In a way (okay, a super optimistic way, but stay with us here), it’s almost better when you miss your goals because there are lots of things you can examine and adjust. Review the results, especially anecdotal information, to try to understand where you’re coming up short.

Here are some questions to ask yourself when you miss the target:

  • Is it the product or service that’s underperforming?
  • Are you doing a bad job of fulfilling orders or providing customer service?
  • Are you trying to connect to the wrong audience?
  • Was your message or value proposition wrong for that audience?

Interpreting the Data, and Deciding What to Do Next

Now you have your results. You know how much and what types of influencer activity you were able to produce, you know what the qualitative reactions were in their communities, and hopefully, you have some metric on how much it helped your business (for example, increased traffic to your website during the campaign and a corresponding increase in sales).

If it’s your first influencer marketing campaign, the next step is to do another one, and compare the results. If you’ve done this a few times, you’ll want to compare, adjust, and optimize the program to get more of the results you want.

The idea is to have a campaign that worked so well that you can duplicate it, set a new and higher goal, and simply do it again — for more success.
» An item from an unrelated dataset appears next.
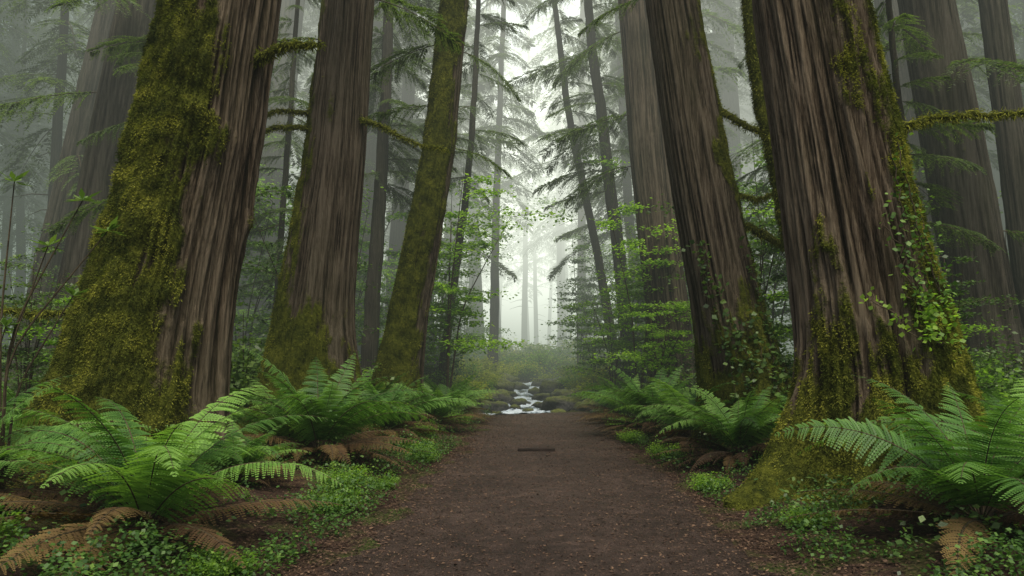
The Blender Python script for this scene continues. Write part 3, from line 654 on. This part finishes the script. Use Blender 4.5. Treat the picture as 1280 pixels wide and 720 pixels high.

For example, if you had ten influencers post a coupon code on their Facebook pages, each post was shared an average of 23 times, and you had an increase of 10 percent of average daily traffic from Facebook, and a whopping 27 percent increase in daily sales, it’s a logical interpretation to decide to focus on finding Facebook influencers with similar demographics and audiences to help distribute coupon codes and drive traffic and sales.

Even when it’s not this simple, you still have a lot of useful data from your SMART goals. You want to evaluate the results, how close to or far from the goal you were, and try to understand why something was successful.

This tells you what to change, and what to keep the same.

For example, imagine that one of the goals of the Facebook coupon code program was to have an average of 30 shares per post. This program got an average of 23, but the data shows that Facebook influencers who posted in the morning had more than double the shares than the ones who posted at night.

In your next campaign, you would encourage the influencers to post in the morning and see if your average shares and overall results for site traffic and sales increase.

Conclusion

This is a “test and learn” discipline. You won’t have perfect campaigns every time, and there aren’t any magic answers. But by measuring everything against specific goals, you can understand which aspects of a campaign are successful, and which things you need to adjust or fix.

Use the data to drive your decisions. Over time, you’ll see improvements and watch your business grow!